*Written exercise*. Set down the whole listing verbatim.
------------------------------------------------------------------------
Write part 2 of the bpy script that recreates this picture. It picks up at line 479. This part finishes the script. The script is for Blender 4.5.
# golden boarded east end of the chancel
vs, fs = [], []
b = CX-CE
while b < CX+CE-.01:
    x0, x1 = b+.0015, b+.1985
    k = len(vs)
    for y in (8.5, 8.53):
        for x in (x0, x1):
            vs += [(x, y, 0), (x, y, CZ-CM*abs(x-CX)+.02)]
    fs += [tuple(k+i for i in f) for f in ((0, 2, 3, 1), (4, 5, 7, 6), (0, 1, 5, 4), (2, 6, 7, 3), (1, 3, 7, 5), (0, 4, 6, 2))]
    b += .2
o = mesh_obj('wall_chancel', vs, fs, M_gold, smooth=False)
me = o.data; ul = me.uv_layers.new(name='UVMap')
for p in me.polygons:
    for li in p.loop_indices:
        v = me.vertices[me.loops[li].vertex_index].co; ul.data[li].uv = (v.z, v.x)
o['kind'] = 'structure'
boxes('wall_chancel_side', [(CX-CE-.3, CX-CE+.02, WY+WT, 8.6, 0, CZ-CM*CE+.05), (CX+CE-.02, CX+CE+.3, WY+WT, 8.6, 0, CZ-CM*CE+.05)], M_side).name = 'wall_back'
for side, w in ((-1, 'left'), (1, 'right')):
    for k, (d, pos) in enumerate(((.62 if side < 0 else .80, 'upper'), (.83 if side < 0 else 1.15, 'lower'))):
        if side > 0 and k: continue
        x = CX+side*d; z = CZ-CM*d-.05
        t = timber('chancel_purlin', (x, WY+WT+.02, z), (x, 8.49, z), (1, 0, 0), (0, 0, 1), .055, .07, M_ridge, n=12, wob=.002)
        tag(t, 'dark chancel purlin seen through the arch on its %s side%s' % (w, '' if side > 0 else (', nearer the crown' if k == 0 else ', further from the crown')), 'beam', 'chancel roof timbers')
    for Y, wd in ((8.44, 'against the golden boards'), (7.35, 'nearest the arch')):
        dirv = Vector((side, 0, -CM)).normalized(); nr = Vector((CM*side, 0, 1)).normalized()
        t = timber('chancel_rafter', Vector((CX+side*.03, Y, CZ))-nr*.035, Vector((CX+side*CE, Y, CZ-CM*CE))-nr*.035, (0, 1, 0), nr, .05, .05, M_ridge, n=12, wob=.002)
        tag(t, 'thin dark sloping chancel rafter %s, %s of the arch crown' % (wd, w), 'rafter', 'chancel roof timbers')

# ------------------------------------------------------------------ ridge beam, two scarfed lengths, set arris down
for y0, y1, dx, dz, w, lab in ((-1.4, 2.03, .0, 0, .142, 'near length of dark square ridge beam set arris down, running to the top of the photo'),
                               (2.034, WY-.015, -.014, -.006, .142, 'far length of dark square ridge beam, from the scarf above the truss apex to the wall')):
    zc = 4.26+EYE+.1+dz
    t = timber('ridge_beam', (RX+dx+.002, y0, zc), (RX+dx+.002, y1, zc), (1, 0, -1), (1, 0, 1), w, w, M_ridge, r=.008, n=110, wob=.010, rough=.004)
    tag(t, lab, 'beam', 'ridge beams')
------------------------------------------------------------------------
*Task answer*.
Write part 2 of the bpy script that recreates this picture. It picks up at line 479. This part finishes the script. The script is for Blender 4.5.
# golden boarded east end of the chancel
vs, fs = [], []
b = CX-CE
while b < CX+CE-.01:
    x0, x1 = b+.0015, b+.1985
    k = len(vs)
    for y in (8.5, 8.53):
        for x in (x0, x1):
            vs += [(x, y, 0), (x, y, CZ-CM*abs(x-CX)+.02)]
    fs += [tuple(k+i for i in f) for f in ((0, 2, 3, 1), (4, 5, 7, 6), (0, 1, 5, 4), (2, 6, 7, 3), (1, 3, 7, 5), (0, 4, 6, 2))]
    b += .2
o = mesh_obj('wall_chancel', vs, fs, M_gold, smooth=False)
me = o.data; ul = me.uv_layers.new(name='UVMap')
for p in me.polygons:
    for li in p.loop_indices:
        v = me.vertices[me.loops[li].vertex_index].co; ul.data[li].uv = (v.z, v.x)
o['kind'] = 'structure'
boxes('wall_chancel_side', [(CX-CE-.3, CX-CE+.02, WY+WT, 8.6, 0, CZ-CM*CE+.05), (CX+CE-.02, CX+CE+.3, WY+WT, 8.6, 0, CZ-CM*CE+.05)], M_side).name = 'wall_back'
for side, w in ((-1, 'left'), (1, 'right')):
    for k, (d, pos) in enumerate(((.62 if side < 0 else .80, 'upper'), (.83 if side < 0 else 1.15, 'lower'))):
        if side > 0 and k: continue
        x = CX+side*d; z = CZ-CM*d-.05
        t = timber('chancel_purlin', (x, WY+WT+.02, z), (x, 8.49, z), (1, 0, 0), (0, 0, 1), .055, .07, M_ridge, n=12, wob=.002)
        tag(t, 'dark chancel purlin seen through the arch on its %s side%s' % (w, '' if side > 0 else (', nearer the crown' if k == 0 else ', further from the crown')), 'beam', 'chancel roof timbers')
    for Y, wd in ((8.44, 'against the golden boards'), (7.35, 'nearest the arch')):
        dirv = Vector((side, 0, -CM)).normalized(); nr = Vector((CM*side, 0, 1)).normalized()
        t = timber('chancel_rafter', Vector((CX+side*.03, Y, CZ))-nr*.035, Vector((CX+side*CE, Y, CZ-CM*CE))-nr*.035, (0, 1, 0), nr, .05, .05, M_ridge, n=12, wob=.002)
        tag(t, 'thin dark sloping chancel rafter %s, %s of the arch crown' % (wd, w), 'rafter', 'chancel roof timbers')

# ------------------------------------------------------------------ ridge beam, two scarfed lengths, set arris down
for y0, y1, dx, dz, w, lab in ((-1.4, 2.03, .0, 0, .142, 'near length of dark square ridge beam set arris down, running to the top of the photo'),
                               (2.034, WY-.015, -.014, -.006, .142, 'far length of dark square ridge beam, from the scarf above the truss apex to the wall')):
    zc = 4.26+EYE+.1+dz
    t = timber('ridge_beam', (RX+dx+.002, y0, zc), (RX+dx+.002, y1, zc), (1, 0, -1), (1, 0, 1), w, w, M_ridge, r=.008, n=110, wob=.010, rough=.004)
    tag(t, lab, 'beam', 'ridge beams')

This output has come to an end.